Tamsin Stirling, an independent housing consultant said, “The experience of homelessness for young people could be really damaging and that damage could continue for the rest of their life”. In her opinion the UK is quite good at managing youth homelessness, with temporary accommodation schemes or supporting housing, but much more needs to be done in terms of prevention, as she stressed that “we are still not stopping the number of young people coming into youth homelessness”.

Matthew Kennedy and Tamsin Stirling.  Photo: CNP

Figures show that there were at least 345 people sleeping rough across Wales in October 2017, showing a steady rise in numbers, even though it is not possible to know the precise number.

The current system for allocating housing gives priority to people in certain categories –  having children, fleeing domestic abuse, being a separated parent, among others. The National Assembly’s Equality, Local Government and Communities Committee has called on the Welsh government to abolish priority needs in order to give all homeless households, including rough sleepers, the right to housing.

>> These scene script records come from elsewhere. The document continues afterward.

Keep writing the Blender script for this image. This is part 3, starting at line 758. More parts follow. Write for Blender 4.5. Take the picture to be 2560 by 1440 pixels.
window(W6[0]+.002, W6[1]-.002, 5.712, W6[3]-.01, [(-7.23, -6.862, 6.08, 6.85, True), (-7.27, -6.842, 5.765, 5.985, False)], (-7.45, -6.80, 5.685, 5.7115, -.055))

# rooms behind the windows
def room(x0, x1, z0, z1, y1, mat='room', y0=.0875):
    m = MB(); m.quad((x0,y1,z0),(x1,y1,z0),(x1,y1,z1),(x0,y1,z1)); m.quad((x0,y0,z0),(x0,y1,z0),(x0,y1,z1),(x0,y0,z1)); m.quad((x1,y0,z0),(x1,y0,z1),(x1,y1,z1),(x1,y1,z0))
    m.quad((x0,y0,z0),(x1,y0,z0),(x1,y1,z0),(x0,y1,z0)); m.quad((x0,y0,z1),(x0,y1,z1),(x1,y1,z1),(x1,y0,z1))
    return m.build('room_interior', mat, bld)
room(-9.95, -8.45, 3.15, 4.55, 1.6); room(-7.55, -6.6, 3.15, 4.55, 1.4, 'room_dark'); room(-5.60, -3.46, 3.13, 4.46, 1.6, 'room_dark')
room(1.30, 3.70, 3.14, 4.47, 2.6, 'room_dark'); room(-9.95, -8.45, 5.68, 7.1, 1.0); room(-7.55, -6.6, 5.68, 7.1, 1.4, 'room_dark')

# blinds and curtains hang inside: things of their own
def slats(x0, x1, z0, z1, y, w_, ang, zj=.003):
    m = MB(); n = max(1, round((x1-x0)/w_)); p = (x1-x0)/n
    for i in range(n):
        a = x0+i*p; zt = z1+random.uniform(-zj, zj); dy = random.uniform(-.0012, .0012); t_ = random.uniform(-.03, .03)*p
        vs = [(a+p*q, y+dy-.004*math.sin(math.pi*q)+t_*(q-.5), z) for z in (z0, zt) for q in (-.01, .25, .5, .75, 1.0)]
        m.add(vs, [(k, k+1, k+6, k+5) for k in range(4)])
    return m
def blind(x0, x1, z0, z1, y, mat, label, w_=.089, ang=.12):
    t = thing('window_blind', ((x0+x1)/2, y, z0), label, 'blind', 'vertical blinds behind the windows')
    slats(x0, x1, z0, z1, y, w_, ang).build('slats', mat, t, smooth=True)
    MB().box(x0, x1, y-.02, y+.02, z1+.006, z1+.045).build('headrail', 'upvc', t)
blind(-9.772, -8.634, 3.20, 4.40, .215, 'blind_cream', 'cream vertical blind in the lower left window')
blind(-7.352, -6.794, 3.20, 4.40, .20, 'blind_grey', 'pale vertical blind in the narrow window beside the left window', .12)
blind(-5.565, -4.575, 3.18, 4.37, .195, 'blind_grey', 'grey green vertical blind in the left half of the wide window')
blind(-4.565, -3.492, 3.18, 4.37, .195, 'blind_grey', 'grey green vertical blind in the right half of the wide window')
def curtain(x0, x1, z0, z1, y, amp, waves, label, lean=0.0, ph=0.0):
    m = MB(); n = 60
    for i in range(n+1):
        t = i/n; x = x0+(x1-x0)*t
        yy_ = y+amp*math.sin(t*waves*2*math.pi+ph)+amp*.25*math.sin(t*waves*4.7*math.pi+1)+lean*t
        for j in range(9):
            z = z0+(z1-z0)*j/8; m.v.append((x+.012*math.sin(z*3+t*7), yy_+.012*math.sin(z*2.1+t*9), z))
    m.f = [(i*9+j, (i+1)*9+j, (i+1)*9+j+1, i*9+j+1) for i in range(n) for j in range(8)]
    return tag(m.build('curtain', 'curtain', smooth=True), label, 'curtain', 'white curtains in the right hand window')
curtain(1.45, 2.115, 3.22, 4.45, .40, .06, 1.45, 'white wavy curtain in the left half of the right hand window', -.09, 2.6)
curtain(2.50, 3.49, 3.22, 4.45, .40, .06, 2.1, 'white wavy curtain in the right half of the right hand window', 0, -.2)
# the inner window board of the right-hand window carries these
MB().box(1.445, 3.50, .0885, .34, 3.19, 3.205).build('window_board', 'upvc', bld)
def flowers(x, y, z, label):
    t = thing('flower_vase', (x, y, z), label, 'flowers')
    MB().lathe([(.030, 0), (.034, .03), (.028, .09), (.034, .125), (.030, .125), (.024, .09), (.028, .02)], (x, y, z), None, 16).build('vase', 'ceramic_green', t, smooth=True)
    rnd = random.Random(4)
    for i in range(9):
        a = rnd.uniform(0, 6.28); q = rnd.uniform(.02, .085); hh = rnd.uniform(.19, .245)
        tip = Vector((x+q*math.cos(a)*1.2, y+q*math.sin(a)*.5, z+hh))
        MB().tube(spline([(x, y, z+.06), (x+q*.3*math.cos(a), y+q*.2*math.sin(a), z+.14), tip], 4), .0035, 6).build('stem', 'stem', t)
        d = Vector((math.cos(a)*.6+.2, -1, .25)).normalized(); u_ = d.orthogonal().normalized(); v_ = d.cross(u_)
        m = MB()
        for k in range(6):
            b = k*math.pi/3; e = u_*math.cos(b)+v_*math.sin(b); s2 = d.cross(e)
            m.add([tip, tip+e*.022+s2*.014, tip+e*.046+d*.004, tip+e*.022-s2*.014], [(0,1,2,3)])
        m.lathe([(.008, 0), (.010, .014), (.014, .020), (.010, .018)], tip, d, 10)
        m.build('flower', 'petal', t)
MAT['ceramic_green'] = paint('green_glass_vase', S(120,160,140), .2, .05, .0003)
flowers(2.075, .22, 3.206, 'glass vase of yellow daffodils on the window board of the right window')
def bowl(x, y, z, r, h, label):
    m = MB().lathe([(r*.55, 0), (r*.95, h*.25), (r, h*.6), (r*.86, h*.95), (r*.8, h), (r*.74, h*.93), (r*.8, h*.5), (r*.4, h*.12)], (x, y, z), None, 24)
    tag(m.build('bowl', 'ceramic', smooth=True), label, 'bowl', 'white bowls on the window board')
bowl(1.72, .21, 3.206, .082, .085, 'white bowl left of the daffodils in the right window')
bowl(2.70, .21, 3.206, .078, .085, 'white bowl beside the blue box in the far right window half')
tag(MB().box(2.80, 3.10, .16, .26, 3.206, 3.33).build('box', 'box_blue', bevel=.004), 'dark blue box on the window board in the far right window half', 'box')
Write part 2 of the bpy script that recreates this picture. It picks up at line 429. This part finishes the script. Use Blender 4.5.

“The number of people sleeping rough in Wales is growing and as a society this is something we simply shouldn’t accept,” said John Griffiths AM, Chair of the committee. “What our inquiry has found is that the criteria used to identify those who are in ‘priority need’ of accommodation is such that even the most vulnerable people within our communities are falling through the cracks.”

Crisis, a national charity fighting to end homelessness, is campaigning for such a change. Jo Leonard, fund raising manager in Wales said: “Abolishing priority need seems to be working in Scotland and we can learn from there to try to influence Westminster and Wales”

There is growing awareness that people who are sleeping rough, who can’t afford to live without their parents or who are sofa surfing need help. “There is a public understanding that there is a need for the state to help people finding a home”, said Mathew Kennedy, Policy & Public Affairs officer at the Chartered Institute of Housing. Kennedy argues that there’s still a long way to go as “we have a housing crisis in Wales and the Government’s targets for house building are really ambitious. But we need that ambition to continue”.

The Minister, Rebecca Evans said she is not in favour of devolving the whole of welfare but she is putting pressure on Westminster, especially on measures that don’t require policy change.